Zu Spekulationen, ob die gegenwärtige Hitze beim Absturz eine Rolle gespielt haben könnte, äusserte sich Knecht nicht direkt. Grundsätzlich sei Hitze mit einer Verdünnung der Luft verbunden. Dies beeinträchtige die Leistung der Motoren. Dadurch könne eine Maschine beispielsweise weniger hoch fliegen.
Allerdings könne man damit umgehen, indem man beispielsweise die Beladung reduziere. "Die Situation ist anspruchsvoller, man braucht mehr Erfahrung", so Knecht. Laut den Verantwortlichen der Ju-Air waren die zwei Piloten an Bord der Unglücksmaschine sehr erfahren.
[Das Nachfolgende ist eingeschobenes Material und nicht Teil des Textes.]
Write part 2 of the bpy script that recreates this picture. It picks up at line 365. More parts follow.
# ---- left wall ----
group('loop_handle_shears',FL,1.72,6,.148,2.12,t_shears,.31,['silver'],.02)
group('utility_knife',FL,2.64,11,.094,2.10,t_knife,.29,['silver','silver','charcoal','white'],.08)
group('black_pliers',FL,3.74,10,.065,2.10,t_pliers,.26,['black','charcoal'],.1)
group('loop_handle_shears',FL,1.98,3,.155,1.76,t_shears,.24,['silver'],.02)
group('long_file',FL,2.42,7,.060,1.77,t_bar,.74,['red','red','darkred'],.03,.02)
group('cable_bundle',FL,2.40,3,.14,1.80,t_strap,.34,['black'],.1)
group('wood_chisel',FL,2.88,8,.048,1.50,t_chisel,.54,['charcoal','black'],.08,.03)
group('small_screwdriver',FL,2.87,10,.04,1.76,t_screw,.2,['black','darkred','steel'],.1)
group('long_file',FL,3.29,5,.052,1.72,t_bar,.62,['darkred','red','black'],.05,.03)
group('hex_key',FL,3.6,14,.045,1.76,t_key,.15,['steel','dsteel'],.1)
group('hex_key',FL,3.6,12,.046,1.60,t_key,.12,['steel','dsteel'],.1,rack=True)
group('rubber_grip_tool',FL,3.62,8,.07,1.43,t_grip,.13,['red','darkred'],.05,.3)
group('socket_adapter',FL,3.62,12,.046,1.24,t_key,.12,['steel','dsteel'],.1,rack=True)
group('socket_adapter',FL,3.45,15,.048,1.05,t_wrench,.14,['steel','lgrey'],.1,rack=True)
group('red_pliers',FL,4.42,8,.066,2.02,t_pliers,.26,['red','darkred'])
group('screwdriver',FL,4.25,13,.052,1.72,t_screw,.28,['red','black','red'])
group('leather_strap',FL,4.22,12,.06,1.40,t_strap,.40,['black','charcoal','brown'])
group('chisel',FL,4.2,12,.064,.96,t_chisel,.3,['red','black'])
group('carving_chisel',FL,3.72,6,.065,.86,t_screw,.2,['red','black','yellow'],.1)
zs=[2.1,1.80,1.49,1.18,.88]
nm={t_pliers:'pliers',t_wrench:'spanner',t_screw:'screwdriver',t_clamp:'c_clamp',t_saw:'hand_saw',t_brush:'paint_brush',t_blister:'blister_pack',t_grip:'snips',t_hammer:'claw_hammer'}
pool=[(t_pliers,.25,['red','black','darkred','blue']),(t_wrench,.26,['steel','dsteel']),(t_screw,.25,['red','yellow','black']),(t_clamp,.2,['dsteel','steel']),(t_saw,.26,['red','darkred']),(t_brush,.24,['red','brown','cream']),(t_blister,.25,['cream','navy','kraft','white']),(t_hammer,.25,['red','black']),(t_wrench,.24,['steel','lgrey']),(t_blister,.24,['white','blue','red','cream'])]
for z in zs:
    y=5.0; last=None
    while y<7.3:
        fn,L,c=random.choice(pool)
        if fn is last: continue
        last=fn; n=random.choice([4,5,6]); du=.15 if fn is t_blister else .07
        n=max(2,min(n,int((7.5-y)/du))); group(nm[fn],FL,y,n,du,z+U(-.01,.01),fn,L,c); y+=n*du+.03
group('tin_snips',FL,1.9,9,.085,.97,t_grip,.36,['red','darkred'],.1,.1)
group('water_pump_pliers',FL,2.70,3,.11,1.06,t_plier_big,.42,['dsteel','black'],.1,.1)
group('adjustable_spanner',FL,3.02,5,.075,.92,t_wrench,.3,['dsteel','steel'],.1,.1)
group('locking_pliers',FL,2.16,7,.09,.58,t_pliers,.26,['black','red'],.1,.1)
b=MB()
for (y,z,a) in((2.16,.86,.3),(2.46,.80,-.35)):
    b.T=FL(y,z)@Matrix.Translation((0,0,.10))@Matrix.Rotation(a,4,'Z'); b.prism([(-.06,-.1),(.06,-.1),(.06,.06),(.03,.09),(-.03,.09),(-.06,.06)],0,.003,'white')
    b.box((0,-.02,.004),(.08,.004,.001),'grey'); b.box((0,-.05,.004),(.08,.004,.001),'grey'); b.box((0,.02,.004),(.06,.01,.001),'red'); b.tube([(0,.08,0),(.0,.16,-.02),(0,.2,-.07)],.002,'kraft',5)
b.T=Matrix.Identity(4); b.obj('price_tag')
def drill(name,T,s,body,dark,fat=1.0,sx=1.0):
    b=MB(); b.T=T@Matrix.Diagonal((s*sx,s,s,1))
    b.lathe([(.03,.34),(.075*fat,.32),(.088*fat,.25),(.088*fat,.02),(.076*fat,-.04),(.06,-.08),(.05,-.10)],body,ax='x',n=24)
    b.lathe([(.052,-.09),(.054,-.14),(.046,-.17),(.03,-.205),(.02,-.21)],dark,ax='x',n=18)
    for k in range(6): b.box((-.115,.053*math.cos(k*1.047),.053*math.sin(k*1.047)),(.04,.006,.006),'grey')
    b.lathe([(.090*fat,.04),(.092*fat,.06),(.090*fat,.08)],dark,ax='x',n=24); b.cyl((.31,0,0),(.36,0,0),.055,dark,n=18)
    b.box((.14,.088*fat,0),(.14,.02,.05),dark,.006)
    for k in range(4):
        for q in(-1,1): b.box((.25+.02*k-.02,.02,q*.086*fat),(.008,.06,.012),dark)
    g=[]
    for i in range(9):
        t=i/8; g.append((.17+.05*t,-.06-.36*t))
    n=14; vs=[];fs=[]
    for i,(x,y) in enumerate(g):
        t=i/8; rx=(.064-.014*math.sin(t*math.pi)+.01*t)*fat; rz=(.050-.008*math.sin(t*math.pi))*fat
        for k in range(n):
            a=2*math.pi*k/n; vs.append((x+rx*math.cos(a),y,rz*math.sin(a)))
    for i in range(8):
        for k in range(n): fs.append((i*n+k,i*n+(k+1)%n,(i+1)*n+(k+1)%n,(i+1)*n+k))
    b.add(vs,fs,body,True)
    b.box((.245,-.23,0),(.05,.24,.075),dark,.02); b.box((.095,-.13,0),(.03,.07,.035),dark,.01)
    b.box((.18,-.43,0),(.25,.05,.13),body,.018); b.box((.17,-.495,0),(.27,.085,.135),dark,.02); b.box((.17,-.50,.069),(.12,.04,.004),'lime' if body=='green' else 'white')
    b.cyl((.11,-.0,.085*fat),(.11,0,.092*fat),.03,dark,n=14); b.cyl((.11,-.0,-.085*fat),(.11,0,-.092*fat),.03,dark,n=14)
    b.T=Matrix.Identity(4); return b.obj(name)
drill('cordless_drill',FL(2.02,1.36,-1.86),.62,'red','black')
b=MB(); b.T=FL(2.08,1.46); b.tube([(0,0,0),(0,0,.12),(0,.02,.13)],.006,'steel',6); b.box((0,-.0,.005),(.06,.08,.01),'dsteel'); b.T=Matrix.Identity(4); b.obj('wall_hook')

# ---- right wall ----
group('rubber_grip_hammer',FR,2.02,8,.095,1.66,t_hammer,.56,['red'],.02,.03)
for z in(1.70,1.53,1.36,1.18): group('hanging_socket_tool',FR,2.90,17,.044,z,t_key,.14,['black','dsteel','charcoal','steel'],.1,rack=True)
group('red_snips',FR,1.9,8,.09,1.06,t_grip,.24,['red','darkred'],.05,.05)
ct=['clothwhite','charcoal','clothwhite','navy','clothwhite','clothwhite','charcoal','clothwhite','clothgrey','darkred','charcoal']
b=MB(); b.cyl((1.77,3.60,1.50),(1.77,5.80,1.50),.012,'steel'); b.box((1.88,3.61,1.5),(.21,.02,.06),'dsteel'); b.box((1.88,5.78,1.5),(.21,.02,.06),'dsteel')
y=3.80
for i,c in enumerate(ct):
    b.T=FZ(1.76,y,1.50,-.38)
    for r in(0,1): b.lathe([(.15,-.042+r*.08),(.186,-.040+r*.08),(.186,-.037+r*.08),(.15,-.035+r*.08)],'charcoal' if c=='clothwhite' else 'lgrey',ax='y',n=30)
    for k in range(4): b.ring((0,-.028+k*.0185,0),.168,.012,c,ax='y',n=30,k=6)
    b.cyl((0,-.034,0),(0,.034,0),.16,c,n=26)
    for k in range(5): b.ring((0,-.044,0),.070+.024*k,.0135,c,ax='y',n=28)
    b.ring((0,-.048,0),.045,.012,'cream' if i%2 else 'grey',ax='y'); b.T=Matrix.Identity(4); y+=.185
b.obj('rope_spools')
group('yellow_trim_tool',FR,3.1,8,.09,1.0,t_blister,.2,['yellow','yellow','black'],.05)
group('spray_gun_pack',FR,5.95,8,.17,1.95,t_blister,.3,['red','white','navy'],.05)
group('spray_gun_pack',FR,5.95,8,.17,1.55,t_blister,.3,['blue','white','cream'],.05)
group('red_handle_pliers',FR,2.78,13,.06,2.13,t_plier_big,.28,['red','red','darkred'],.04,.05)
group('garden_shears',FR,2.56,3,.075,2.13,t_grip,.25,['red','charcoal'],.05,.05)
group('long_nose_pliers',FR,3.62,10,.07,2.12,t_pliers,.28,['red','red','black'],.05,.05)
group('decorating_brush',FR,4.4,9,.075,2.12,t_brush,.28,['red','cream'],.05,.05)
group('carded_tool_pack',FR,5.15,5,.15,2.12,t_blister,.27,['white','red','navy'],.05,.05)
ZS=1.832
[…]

Die Route jedes Fluges werde von den Piloten geplant und abgesprochen, sagte Ju-Air-Chef Kurt Waldmeier vor dem Medien. Dabei würden Wetter, Winde, Temperatur und das Gewicht in die Analyse miteinbezogen. Die Temperatur der Luft sei ein Faktor, der von den Piloten bei der Routenwahl berücksichtigt werden müsse. Dass auch das Wetter eine der Ursachen für den Absturz sein könnte, konnte Waldmeier nicht ausschliessen.